Numerical study of proppant transport and settling processes in fractures

Reservoir stimulation by creating hydraulically conductive fractures is the key step for enabling enhanced geothermal systems (EGS). The effectiveness of stimulation is significantly influenced by the deposition of proppant inside induced fractures. The transportation and settling of proppant in a propagating fracture is controlled by a multitude of operational and physical parameters, including the fracturing fluid rheology, injection rate, proppant concentration, fracture length/aperture evolution, proppant size/density/shape, etc. A numerical tool that robustly and efficiently accounts for all important attributes can facilitate the design and optimization of reservoir stimulation. This study presents the novel computational tool ELK (ELectrical fracKing) developed for the numerical simulation of proppant-fluid mixture circulation in a fractured geothermal reservoir. We enriched the MOOSE-based PorousFlow module with a suite of equations to consider the fluid-proppant mixture with particle-particle/fluid interactions, which include gravitational settling, particle convection, particle hampering, and strong density and viscosity contrasts.

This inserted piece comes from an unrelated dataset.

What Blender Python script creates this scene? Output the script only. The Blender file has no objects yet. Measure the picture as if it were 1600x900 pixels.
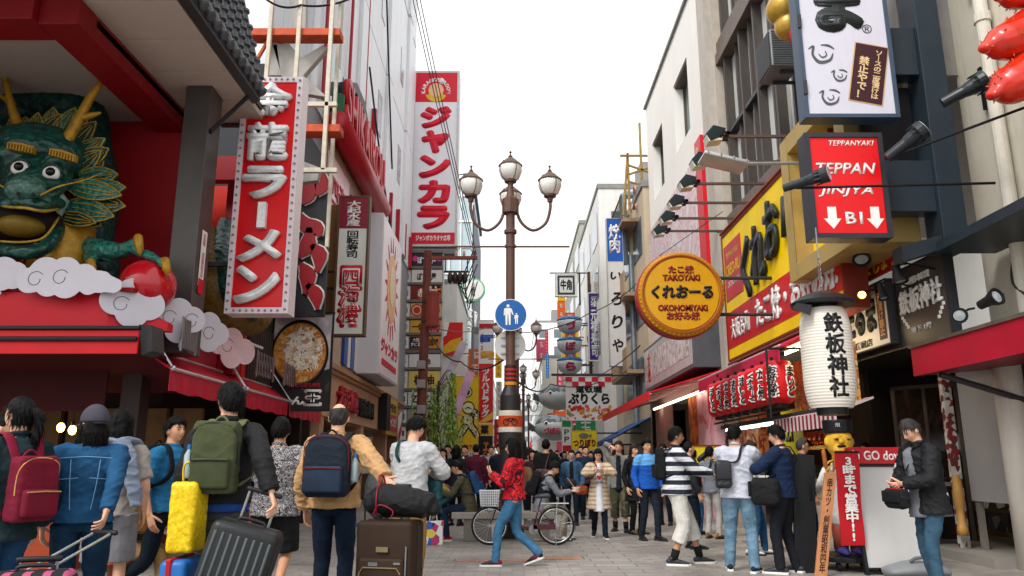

The computational tool is validated by comparing the predicted proppant bed evolution against two different laboratory scale experiments of proppant transport in a fixed aperture channel. Further parameter studies were performed, and the modeling results show that the proppant deposition is determined by the mixing characteristics and settling of the particles from the slurry. Concentration-dependent density and viscosity lead to an inhomogeneous distribution of the proppant, particle collision, and enhanced settling at the bottom of the fractures. Preliminary coupling with dynamic fracture propagation shows promising results and will be further developed to simulate hydraulic stimulation at high fidelity.